Shares of Webtoon Entertainment Inc. (NASDAQ:WBTN) have seen modest returns after the business went public. The comic storytelling platform went public at the higher end of the public offering, followed by modest gains on the first day of trading.
Webtoon is an interesting and niche platform with a loyal following. The company trades at a modest sales multiple in relation to other platform companies, although that its margins potential seems more limited.
Trying to learn more about the business, I am unwilling to commit to the shares here, but willing to keep an eye on the business and shares from here.
A Storytelling Platform
Webtoon aims to be the world’s storytelling technology platform which aims to empower creation by anyone, for everyone. The company was founded by founder and current CEO Junkoo Kim who launched the project as a side project two decades ago.
The idea was to bring comic to the world, in a borderless world in which creators were not limited by print or borders. Certainly, comics have the potential to provide a window into other worlds, transporting readers to new places and worlds.
Webtoon has been created for creators and while many stories are free, some are paid for as well, allowing creators to make a living, or generate side-income from their creations. While users pay just pennies per story, the creators have been able to make ten thousands from their efforts, with some generating millions per annum.
The global community now totals 170 million members across 150 countries, which are enjoying the content made by some 24 million creators. These members in total have been paid over $2.8 billion since inception, with average users easily spending half an hour per day on the platform.
Valuation & IPO Thoughts
Webtoon aimed to sell 15 million shares in a preliminary pricing range between $18 and $21 per share, with final pricing set at the higher end of the range. Subsequently, the company raised some $315 million in gross proceeds from the offering. An interesting fact, BlackRock indicated its willingness to buy $50 million in shares in the offering.

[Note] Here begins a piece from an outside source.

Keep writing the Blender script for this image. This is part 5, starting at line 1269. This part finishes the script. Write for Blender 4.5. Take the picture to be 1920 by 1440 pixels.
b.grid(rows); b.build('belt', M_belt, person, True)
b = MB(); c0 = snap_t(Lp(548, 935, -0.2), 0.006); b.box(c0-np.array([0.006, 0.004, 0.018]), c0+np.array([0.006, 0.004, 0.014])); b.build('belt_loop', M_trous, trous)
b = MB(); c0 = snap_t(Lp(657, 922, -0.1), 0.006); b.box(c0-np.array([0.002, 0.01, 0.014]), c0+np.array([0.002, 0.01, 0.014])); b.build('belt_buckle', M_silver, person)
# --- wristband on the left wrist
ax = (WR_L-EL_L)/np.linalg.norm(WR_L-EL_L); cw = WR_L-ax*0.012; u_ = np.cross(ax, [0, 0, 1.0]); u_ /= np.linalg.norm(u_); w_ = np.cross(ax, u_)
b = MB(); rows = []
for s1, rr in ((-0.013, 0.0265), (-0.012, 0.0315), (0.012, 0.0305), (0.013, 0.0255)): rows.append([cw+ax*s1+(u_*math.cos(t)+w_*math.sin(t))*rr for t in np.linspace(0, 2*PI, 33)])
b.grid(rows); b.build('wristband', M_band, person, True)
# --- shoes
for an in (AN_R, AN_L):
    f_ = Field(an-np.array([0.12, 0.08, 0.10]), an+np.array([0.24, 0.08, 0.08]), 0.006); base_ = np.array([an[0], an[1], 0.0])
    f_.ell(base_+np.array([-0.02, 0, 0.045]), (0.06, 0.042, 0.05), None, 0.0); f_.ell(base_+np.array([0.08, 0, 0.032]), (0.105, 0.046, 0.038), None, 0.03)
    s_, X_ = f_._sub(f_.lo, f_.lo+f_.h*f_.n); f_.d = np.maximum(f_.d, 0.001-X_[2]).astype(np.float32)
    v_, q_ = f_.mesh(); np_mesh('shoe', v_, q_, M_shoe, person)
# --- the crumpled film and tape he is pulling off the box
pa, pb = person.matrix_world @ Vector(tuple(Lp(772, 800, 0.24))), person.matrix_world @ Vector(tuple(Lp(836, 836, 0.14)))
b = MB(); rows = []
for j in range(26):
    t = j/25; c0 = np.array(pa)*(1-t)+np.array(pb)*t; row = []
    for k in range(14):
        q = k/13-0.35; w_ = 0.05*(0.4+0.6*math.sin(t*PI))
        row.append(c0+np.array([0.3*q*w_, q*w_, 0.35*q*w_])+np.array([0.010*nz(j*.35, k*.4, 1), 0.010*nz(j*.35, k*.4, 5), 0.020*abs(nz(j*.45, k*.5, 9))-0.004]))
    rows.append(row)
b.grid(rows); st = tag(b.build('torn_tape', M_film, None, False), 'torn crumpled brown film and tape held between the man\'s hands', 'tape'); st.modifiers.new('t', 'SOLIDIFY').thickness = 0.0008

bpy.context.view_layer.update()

With a total share count of just over 127 million shares following the offering, the company obtained a $2.67 billion equity valuation. This includes a more than $200 million net cash position ahead of the offering, and likely around a half a billion net cash positions post the offering. This implies that operating assets are valued at around $2.2 billion.
For the year 2022, the company generated $1.08 billion in revenues, a huge amount. Unfortunately, margins did not paint such a pretty picture with cost of revenues equal to 75% of sales, mostly paid out to content creators. After marketing and G&A expenses, operating losses were reported at $115 million. Just over half these sales were generated in Korea, about a third in Japan, and just over a tenth in the rest of the world.

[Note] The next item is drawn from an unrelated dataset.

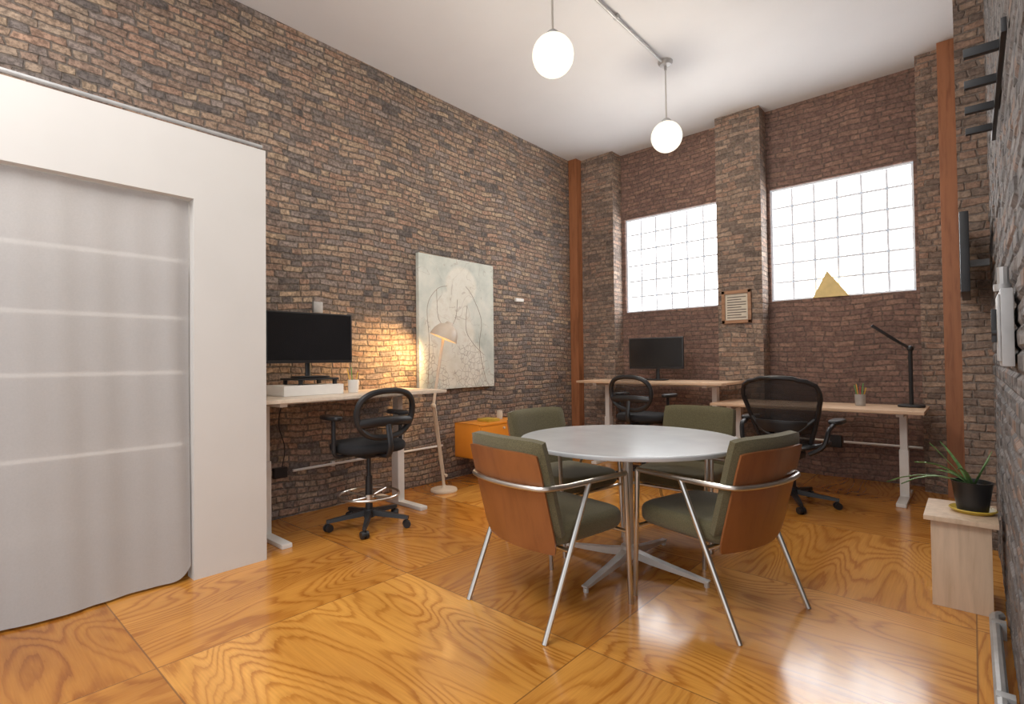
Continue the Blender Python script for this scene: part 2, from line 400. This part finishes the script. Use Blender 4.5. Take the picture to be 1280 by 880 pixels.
# curtain
def cf(u,v):
    y=-1.28+(u+1)/2*2.292; 
    side=max(0,(u-.90)/.10)
    z=.012+v*2.122+.07*side**3*(1-v)**8
    amp=.007+.012*(1-v)
    fold=math.sin(y*15+1.5*math.sin(y*4+.5)+.5*z)
    fold=math.copysign(abs(fold)**1.4,fold)
    return (XF-.052+amp*fold+.003*math.sin(y*41+z)+.004*math.sin(y*6+z*4)+(1-v)**3*.03-side*side*.02,y,z)
tag(MB().surf(cf,260,24,.003).obj('curtain',m_curt,angle=80),'sheer grey fabric curtain hanging across the closet opening','curtain')
r=root('shelving_unit','white shelving unit behind the sheer curtain','shelf',(XF-.365,0,0))
for z in (.36,.75,1.16,1.47,1.80):
    MB().bx(-.2,.235,-1.25,1.3,z-.016,z+.016).obj('shelf',m_shelf,r,smooth=False)
    if z>.5: MB().bx(.2352,.243,-1.25,1.0,z-.008,z+.008).obj('added_glow_strip',m_band_glow,r,smooth=False)  # strips added so the shelf edges show as bright bands through the fabric
for y in (-1.27,1.31):
    MB().bx(-.22,-.19,y-.015,y+.015,0,2.1).obj('upright',m_shelf,r,smooth=False)

# conduits
def conduit(pts,r,label,mat=m_wmet,name='conduit_pipe',fil=.05,clips=()):
    b=MB().tube(pts,r,fil)
    for q in clips: b.box(q[0],q[1],.002)
    return tag(b.obj(name,mat),label,'pipe')
conduit([(XL+.025,1.95,.36),(XL+.025,3.5,.36)],.011,'white metal conduit running low along the brick wall',clips=[((XL+.012,2.3,.36),(.03,.03,.04))])
conduit([(-1.75,YB-.03,.36),(-1.12,YB-.03,.36)],.012,'white metal conduit on the wall under the desk')
conduit([(-.98,YB-.03,.36),(-.36,YB-.03,.36)],.012,'white metal conduit on the wall under the desk')
conduit([(XR-.02,3.17,.05),(XR-.04,3.14,.05),(XR-.04,1.3,.05)],.020,'grey metal conduit running along the floor edge',m_grey,clips=[((XR-.03,3.05,.035),(.05,.04,.07)),((XR-.03,2.4,.035),(.05,.04,.07))])
tag(MB().bx(-1.10,-1.0,YB-.05,YB-.001,.30,.42,.005).obj('outlet_box',m_blk),'black outlet box on the wall conduit','outlet')
tag(MB().bx(XL+.001,XL+.03,2.13,2.21,1.62,1.71,.004).obj('switch_box',m_grey),'small grey metal switch box on the brick wall','switch')
tag(MB().bx(XL+.001,XL+.03,4.66,4.80,1.91,1.95,.004).obj('wall_sensor',m_box),'small white sensor strip fixed to brick','sensor')
tag(MB().bx(XL+.001,XL+.045,1.80,1.90,.32,.40,.004).obj('outlet_box',m_blk),'black plug adapter on the low conduit','outlet')
tag(MB().tube([(-3.98,1.85,.93),(-3.97,1.80,.75),(-3.98,1.87,.55),(-4.0,1.85,.41)],.004,.08).obj('power_cable',m_blk),'thin black power cable hanging beneath the standing desk','cable')

# pendants
for i,(y,lab,dz_) in enumerate(((2.76,'round opal glass globe pendant, lit, hanging on a rod',.05),(4.47,'round opal glass globe pendant, lit, below a steel canopy',0))):
    r=root('pendant_lamp',lab,'pendant lamp',(-2.04,y,ZC-dz_),0,'globe pendants on the ceiling track')
    MB().lathe([(0,0),(.065,0),(.065,-.015),(.05,-.035),(.012,-.045),(.012,-.08),(0,-.08)]).obj('canopy',m_grey,r)
    MB().cyl((0,0,-.04),(0,0,-.55+dz_),.007).obj('rod',m_chrome,r)
    MB().lathe([(0,-.53+dz_),(.03,-.53+dz_),(.045,-.545+dz_),(.045,-.565+dz_),(0,-.565+dz_)]).obj('fitter',m_grey,r)
    MB().sphere((0,0,-.69+dz_),.138,seg=32).obj('globe',m_globe,r)
conduit([(-2.04,4.39,ZC-.03),(-2.04,-1.0,ZC-.03)],.012,'grey metal conduit track fixed to the ceiling',m_grey,clips=[((-2.04,3.6,ZC-.018),(.04,.03,.034)),((-2.04,1.5,ZC-.018),(.04,.03,.034))])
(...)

In the year 2023, the company grew its full-year sales by 19% to $1.28 billion. Amidst strong cost control, the company reduced operating losses to $36 million. For the first quarter of 2024, the company posted a mere 5% increase in first quarter sales to nearly $327 million. Promising is that the company managed to post GAAP operating profit of $14 million, the first quarterly earnings number (at least over the past two years) as the S1-filing details do not go back in time further.
With a $2.2 billion valuation, the company is valued at less than 2 times sales, as growth slowed down quite a bit. While the company did manage to post a small operating profit in the first quarter, it is difficult to see what the true run rate in terms of profitability of the business is.
Shares of Webtoon have risen to the $23 mark in the days following the offering, adding about a quarter of a billion to the valuation, pushing up the enterprise valuation to around $2.5 billion. This values the business at around 2 times sales and about 40–50 times annualized operating profits here, although these are quite volatile. Furthermore, the first quarter results are difficult to read into, being the first quarterly profit reported by the business here.
Concluding Thoughts
There are quite some risks by investing in platforms. What I like about this business is that Webtoon has a large and loyal following, which are sometimes obsessed with the comics and are willing to pay for these services.
That is the positive and while the Webtoon Entertainment Inc. revenue base is big, I am mindful of the slower growth as well, although the good news is that margins have turned positive here. This comes as the business still generates the vast majority from content revenues, accompanies by smaller advertising and IP Adaption revenues as well.
Other risks outside the popularity and the valuation (in terms of earnings multiples) is that the platform relies heavily on Korea and Japan, responsible for the vast majority in terms of sales. This creates concentration risks, but also currency conversion risks, as the company reports in US dollars.
Competition is also a risk, perhaps not as much competition from similar platforms, but the simple competition for time and attention, in which the company competes with the daily tasks of consumers across the globe, but moreover with social media, gaming, and alike. Other general risks include the reliance on storage and distribution partners such as Amazon AWS, as well as NAVER cloud and Google, among others.
Amidst all this, I am curious to get to learn more about the platform and growth trajectory before making up a largely neutral stance here. As somewhat of a unique platform, I recognize the low sales multiples, yet continued growth and real margin expansion is what is needed to create appeal here.